Students — who mostly commute within the campus on foot — are left with no option but to join the traffic on the road.

And with the work scheduled to end only in June, the approaching admission season for students applying to colleges here could prove to be more exhausting than ever.

“The pavements on either side have been dug up everywhere. Bus stands have been rendered unusable,” said said Rini Roy, student of M.A. Psychology.

“Students, parked and moving vehicles, as a result, are all on the roads,” she added.

For the last three months, the Municipal Corporation of Delhi (MCD) has been trying to lay new drainage pipes in North Campus.

This will be followed by renovation of sidewalks and re-laying of roads as part of its work ahead of the Commonwealth Games.

“I understand students are facing inconvenience, but this is the situation across the Capital,” said Mukherjee Nagar councilor Rajni Abbi.

“ The work will pick up pace once colleges close for summer vacations and it will get over by the end of June,” Abbi added.

But college principals are worried about the safety of students.

They say students’ safety has been given short shrift and more thought and effort has gone into the beautification work ahead of the Commonwealth Games.

“We are not against the work but it should have probably been done in a phased manner. There are absolutely no safety precautions that have been taken,” said Rajendra Prasad, principal, Ramjas College.

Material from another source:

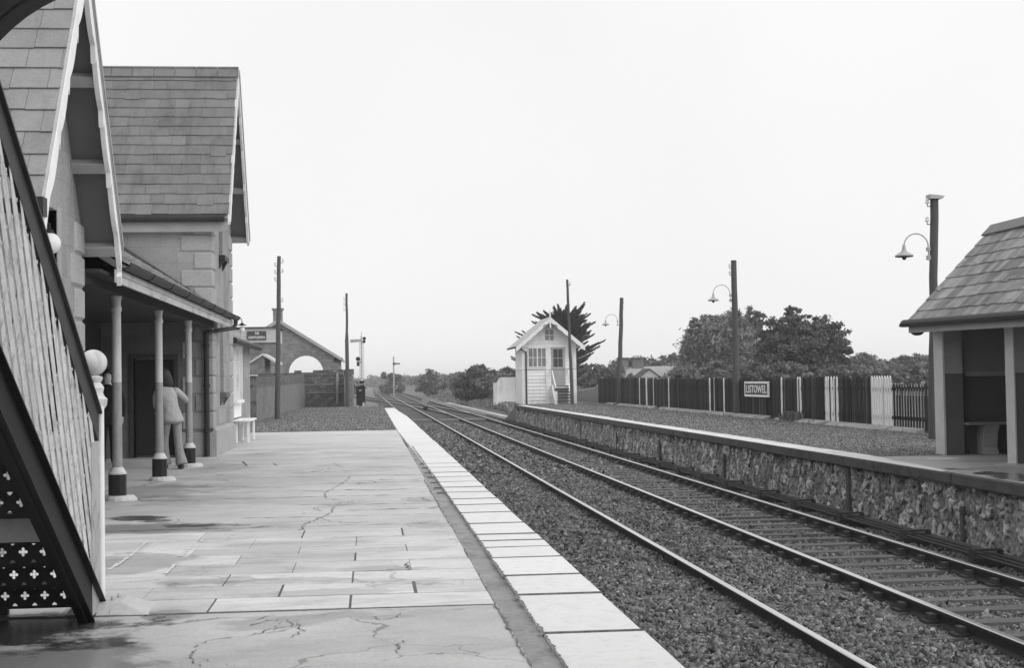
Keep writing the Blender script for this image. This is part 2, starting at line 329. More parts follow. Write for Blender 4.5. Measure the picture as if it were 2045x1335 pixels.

“The ditches and dug up pavements are not even properly visible at night,” Prasad added.

Minor or near-miss accidents, as a result, have become quite common.

“The roads are congested with vehicles and students. Minor accidents are bound to happen,” said Akanksha Prakash, a first year student of B.A. Psychology.

“Recently, my rickshaw hit another. Thankfully, I wasn’t hurt. Such incidents are obviously never reported,” she added.